Identify the lines that contain the word "scene" and copy each one.

- [DATASET EXTRACT]:
------------
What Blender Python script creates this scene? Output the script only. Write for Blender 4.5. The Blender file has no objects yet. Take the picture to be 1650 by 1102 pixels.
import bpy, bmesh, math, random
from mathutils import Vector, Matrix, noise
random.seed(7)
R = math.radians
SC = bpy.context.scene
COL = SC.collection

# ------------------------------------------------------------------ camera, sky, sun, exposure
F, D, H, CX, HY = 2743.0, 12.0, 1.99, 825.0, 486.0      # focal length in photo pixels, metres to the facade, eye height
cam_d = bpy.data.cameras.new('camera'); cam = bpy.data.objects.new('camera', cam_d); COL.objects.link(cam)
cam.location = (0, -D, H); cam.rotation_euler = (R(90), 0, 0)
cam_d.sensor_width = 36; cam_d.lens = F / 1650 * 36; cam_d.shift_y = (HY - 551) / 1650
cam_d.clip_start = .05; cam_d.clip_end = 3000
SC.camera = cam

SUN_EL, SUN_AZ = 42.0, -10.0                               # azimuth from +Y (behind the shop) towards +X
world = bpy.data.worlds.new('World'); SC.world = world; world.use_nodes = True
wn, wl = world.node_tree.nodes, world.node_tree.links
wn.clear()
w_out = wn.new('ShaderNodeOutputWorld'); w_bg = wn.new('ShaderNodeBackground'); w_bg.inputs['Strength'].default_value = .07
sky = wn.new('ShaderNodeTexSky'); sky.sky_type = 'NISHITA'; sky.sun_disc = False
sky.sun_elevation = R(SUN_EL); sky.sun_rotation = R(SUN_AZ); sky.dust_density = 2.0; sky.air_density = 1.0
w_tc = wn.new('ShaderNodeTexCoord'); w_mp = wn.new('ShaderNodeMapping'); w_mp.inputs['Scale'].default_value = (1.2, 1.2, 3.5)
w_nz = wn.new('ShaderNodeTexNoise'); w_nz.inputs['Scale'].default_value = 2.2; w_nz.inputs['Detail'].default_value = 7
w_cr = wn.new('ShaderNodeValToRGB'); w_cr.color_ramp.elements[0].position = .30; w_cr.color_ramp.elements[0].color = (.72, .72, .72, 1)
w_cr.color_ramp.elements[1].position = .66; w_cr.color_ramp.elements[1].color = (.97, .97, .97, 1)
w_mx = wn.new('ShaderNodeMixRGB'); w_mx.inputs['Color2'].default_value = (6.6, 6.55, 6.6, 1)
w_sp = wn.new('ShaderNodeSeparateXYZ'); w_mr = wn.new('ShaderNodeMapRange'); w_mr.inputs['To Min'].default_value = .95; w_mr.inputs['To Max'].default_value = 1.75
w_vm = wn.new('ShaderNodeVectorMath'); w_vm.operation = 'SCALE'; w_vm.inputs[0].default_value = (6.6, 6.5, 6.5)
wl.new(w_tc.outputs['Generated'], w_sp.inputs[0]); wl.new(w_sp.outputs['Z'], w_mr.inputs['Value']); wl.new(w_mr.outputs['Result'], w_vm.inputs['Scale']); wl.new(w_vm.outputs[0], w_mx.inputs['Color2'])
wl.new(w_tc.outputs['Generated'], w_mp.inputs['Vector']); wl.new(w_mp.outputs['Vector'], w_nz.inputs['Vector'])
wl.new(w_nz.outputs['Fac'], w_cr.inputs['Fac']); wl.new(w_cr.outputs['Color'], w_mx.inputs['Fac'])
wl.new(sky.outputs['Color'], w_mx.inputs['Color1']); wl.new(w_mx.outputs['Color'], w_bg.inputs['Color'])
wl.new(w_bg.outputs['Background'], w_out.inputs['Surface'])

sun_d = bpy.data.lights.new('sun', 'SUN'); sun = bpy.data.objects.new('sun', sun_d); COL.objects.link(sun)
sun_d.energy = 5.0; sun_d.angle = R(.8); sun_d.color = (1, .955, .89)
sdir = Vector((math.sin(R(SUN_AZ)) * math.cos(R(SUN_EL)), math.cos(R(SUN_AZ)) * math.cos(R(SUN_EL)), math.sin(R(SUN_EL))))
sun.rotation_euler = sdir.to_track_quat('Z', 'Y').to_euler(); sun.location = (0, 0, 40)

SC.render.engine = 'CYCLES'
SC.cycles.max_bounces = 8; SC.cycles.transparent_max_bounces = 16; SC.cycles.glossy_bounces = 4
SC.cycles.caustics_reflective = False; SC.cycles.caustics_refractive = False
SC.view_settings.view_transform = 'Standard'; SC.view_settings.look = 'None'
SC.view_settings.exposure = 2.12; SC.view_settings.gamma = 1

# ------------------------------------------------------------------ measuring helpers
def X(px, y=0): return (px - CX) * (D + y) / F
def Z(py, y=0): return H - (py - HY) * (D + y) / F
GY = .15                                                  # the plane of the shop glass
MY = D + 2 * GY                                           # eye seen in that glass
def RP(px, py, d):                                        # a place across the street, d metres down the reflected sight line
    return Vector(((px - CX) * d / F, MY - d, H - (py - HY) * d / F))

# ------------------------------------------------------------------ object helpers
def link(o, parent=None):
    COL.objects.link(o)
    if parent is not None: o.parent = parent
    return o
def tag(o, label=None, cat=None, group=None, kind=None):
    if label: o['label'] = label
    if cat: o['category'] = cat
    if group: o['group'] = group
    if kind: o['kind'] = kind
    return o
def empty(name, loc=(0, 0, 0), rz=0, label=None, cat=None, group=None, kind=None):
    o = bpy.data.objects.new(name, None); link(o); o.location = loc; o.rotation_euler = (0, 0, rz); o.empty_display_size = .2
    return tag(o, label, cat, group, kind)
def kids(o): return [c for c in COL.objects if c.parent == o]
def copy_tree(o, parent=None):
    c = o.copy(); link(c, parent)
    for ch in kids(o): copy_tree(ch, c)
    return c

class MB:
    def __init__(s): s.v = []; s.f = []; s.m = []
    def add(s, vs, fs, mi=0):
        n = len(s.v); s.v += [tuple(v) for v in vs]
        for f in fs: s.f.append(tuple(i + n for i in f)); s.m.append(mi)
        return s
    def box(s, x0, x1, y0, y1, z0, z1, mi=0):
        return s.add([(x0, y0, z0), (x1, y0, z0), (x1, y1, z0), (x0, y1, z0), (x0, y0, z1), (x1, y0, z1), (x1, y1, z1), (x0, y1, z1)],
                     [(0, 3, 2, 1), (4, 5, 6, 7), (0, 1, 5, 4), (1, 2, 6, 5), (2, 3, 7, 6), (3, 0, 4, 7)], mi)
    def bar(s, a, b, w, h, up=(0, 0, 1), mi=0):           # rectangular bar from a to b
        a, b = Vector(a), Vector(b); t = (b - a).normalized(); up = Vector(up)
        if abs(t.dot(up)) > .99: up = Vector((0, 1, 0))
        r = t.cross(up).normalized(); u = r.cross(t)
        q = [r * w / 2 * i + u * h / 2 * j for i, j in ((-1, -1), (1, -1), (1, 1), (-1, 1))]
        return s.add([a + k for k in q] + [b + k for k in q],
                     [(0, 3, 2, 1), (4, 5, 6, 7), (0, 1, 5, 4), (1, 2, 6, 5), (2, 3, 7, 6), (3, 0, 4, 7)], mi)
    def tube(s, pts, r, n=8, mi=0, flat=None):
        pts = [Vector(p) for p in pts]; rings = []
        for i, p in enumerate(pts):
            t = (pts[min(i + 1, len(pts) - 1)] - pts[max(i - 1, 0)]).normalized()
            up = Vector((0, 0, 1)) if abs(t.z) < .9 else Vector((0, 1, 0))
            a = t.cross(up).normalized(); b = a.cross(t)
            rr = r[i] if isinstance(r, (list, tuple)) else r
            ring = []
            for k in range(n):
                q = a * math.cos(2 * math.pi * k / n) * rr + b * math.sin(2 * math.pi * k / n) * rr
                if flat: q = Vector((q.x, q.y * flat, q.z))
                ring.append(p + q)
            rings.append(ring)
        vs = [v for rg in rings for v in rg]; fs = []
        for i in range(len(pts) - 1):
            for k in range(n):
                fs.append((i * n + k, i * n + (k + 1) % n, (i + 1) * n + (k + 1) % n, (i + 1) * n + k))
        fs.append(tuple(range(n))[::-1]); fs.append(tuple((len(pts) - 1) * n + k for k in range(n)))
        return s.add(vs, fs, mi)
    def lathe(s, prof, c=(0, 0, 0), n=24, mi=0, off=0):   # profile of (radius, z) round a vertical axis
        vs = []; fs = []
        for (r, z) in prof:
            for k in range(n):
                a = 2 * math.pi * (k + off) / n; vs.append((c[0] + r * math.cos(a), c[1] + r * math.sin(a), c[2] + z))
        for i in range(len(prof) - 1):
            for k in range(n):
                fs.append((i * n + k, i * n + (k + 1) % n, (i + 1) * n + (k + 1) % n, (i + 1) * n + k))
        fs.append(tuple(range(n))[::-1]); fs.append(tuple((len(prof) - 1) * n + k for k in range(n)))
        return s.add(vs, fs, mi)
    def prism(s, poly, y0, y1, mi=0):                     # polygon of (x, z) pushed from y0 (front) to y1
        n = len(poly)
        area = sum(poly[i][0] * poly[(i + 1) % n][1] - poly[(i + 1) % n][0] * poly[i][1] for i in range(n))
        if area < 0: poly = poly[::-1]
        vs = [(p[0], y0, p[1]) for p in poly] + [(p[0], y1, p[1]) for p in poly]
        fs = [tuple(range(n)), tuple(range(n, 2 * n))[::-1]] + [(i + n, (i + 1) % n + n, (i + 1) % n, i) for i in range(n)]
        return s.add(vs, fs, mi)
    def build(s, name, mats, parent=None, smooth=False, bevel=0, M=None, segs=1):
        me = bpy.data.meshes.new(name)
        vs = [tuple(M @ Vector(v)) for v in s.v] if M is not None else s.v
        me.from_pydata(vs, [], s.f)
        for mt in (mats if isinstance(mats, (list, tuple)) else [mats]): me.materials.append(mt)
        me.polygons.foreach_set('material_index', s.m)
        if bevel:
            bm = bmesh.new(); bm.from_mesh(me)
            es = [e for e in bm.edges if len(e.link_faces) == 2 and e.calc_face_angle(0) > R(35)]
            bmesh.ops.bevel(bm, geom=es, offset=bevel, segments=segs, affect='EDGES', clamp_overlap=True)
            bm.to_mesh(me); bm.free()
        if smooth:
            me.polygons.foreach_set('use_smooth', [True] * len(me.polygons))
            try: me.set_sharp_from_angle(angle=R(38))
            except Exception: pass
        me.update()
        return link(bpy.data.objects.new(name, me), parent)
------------
- [FINAL ANSWER]:
What Blender Python script creates this scene? Output the script only. Write for Blender 4.5. The Blender file has no objects yet. Take the picture to be 1650 by 1102 pixels.
SC = bpy.context.scene